Texture image size has a direct influence on cache usage. Large textures will therefore reduce pixel fill-rate.

Use mipmaps for texturing

Using mipmaps improves cache usage - especially if the texture mapped onto a polygon is rendered a lot smaller than the texture's real image size. The easiest way to create mipmaps is to call klCreateMipMaps();, which automatically creates all mipmap levels for the currently active texture. This will increase pixel fill-rate.

Use full white for rendering textured polygons without per-vertex color

When rendering polygons without light, use glColor3f(1.0f, 1.0f, 1.0f); to set the vertex color to full white. In this case texturing is performed without using vertex colors. This will increase pixel fill-rate.

Prefer fixed point API functions over their floating point counterparts

The usage of fixed point functions introduced with OpenGL|ES removes the need to convert data from floating-point to the internal fixed point format.

Use flat shading

Whenever it makes sense, activate flat shading via glShadeModel(GL_FLAT);. This will increase pixel fill-rate.

Turn off lighting

Lighting is an expensive operation - especially if more than one light is used.

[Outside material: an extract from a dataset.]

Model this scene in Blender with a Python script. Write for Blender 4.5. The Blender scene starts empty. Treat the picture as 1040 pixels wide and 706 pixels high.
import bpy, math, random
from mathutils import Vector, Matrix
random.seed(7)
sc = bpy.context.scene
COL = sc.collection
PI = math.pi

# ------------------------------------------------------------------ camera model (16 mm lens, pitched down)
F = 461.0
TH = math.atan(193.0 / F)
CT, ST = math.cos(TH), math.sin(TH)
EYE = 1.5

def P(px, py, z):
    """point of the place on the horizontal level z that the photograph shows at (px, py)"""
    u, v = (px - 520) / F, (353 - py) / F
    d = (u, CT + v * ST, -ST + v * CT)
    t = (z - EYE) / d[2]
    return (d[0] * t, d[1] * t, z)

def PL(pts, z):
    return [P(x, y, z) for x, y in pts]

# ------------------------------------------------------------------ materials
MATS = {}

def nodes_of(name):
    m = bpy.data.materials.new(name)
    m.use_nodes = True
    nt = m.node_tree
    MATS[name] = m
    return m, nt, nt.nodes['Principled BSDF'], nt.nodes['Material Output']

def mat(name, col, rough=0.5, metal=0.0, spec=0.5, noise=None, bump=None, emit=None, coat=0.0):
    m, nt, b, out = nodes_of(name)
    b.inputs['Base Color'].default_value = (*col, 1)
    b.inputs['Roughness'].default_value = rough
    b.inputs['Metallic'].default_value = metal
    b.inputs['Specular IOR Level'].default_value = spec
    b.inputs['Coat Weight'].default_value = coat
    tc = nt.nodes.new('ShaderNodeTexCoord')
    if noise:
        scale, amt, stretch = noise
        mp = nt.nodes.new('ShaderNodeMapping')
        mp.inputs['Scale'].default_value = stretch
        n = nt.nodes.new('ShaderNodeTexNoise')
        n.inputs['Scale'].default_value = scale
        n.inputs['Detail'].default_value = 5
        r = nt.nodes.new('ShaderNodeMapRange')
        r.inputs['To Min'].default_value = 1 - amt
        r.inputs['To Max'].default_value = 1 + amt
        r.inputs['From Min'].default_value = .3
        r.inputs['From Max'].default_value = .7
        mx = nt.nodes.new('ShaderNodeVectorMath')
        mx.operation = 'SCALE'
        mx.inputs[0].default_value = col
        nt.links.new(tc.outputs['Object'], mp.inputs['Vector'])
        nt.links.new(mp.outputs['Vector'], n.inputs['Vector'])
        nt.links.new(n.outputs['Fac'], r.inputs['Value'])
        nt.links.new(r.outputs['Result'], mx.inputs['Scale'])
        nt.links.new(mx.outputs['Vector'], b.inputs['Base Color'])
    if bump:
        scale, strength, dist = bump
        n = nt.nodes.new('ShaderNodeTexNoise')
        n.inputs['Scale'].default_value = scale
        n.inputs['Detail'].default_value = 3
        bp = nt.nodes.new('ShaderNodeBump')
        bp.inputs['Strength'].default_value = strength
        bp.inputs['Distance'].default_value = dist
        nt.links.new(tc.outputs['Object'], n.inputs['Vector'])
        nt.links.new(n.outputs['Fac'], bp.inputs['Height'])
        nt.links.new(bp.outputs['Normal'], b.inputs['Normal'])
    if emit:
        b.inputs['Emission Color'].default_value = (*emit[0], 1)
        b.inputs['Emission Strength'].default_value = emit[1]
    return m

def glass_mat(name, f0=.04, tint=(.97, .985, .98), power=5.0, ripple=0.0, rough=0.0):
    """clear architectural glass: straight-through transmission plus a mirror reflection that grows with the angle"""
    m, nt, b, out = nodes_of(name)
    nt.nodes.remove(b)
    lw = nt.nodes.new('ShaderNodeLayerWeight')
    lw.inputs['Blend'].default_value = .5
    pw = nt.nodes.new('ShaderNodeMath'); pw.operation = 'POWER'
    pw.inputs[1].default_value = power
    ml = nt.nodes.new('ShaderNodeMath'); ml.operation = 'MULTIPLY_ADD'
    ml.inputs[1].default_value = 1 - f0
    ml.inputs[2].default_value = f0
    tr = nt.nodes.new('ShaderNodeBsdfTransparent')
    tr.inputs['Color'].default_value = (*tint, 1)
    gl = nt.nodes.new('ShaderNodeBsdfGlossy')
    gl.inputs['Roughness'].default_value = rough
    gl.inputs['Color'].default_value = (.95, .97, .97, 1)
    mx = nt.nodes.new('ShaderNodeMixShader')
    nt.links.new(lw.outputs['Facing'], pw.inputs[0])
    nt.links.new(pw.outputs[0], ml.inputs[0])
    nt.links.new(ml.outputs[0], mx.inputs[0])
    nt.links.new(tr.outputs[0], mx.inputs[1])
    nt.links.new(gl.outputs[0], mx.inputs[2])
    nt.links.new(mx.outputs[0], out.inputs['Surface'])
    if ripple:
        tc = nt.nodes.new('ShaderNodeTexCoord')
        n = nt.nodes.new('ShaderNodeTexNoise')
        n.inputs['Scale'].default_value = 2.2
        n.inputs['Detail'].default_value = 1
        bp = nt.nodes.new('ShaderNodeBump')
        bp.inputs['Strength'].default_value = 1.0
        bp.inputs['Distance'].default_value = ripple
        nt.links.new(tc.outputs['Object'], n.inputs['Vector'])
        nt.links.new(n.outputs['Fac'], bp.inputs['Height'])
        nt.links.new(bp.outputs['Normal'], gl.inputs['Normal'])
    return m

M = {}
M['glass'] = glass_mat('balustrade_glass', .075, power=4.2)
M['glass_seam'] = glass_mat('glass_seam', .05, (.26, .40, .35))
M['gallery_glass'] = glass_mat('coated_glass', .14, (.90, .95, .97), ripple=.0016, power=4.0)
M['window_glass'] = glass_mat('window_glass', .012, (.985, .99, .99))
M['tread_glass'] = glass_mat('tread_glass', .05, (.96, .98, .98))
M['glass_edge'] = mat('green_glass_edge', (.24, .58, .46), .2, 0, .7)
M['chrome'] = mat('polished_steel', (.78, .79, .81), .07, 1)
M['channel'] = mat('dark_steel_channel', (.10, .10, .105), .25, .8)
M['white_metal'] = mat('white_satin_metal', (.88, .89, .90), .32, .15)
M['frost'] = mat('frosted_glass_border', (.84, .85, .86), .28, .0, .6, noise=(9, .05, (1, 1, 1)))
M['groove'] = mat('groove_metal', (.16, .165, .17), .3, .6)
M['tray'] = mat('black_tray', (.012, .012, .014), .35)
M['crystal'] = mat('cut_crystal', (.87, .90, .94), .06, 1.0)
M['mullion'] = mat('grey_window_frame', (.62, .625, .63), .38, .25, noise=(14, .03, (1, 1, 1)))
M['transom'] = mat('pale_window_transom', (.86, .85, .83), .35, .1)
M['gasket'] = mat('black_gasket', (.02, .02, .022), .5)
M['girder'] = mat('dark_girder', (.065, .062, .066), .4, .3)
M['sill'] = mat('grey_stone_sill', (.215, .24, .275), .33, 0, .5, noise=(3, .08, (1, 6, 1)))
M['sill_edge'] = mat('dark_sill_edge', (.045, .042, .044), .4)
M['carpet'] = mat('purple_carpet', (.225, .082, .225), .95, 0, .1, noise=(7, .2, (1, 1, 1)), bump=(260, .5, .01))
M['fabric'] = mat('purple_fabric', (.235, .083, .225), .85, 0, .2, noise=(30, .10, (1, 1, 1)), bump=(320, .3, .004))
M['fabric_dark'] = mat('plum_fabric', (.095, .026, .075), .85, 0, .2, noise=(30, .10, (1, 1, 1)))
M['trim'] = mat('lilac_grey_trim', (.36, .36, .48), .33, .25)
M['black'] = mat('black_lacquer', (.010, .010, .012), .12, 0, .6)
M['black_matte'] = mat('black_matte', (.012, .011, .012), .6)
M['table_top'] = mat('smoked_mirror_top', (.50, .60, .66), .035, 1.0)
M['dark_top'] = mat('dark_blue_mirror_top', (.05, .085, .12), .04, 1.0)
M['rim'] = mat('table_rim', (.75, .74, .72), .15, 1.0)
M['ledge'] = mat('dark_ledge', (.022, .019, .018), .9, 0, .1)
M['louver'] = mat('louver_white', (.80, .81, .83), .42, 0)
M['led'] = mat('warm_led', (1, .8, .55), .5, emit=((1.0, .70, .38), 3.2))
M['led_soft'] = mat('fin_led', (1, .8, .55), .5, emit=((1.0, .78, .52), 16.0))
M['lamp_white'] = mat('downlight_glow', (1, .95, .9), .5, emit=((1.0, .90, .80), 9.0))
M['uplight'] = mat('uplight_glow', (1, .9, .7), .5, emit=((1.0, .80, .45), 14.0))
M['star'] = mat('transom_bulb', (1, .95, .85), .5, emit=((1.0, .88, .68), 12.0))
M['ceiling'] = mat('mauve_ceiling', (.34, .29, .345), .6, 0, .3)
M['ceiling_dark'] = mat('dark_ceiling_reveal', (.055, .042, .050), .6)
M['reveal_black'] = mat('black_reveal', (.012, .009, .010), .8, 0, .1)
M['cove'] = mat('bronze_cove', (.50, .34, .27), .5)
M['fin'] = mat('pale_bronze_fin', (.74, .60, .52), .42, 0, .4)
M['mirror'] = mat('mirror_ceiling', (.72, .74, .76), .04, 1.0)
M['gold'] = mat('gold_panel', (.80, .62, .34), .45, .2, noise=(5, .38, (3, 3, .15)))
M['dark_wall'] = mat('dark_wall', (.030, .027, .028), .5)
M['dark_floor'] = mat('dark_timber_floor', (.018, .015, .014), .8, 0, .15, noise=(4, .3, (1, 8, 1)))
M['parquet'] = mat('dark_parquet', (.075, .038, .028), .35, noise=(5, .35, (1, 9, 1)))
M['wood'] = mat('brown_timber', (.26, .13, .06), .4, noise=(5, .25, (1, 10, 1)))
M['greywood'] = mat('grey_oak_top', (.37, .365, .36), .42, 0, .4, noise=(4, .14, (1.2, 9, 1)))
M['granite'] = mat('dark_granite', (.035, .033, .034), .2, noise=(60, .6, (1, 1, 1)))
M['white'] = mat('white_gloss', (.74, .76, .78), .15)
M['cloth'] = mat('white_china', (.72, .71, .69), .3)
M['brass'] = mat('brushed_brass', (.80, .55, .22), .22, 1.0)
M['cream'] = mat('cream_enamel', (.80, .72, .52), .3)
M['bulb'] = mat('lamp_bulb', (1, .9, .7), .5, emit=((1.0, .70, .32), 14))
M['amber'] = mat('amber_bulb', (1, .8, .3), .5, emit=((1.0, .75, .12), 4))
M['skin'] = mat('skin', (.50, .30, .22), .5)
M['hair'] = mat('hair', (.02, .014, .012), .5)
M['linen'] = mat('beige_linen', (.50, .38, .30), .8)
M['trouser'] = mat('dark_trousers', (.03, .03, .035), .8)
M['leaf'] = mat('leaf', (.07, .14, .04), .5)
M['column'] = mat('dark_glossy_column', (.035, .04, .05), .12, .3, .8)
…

Turning off lighting will increase triangle throughput.

Turn off z-testing

Use depth buffering methods that do not rely on z-testing (e.g. BSP tree). This will increase pixel fill-rate.

Turn off z-writing

Whenever possible it is wise to turn of z-writing. This will increase pixel fill-rate.

Activate display lists when using a scene graph based API

If you use a scene graph based API speedups can be gained by activating display lists. Although display lists give only minor speedups on their own (primarily removing the need for floating point to fixed point conversion), they can speed up scene graph based libraries by removing the need to traverse part of the graph.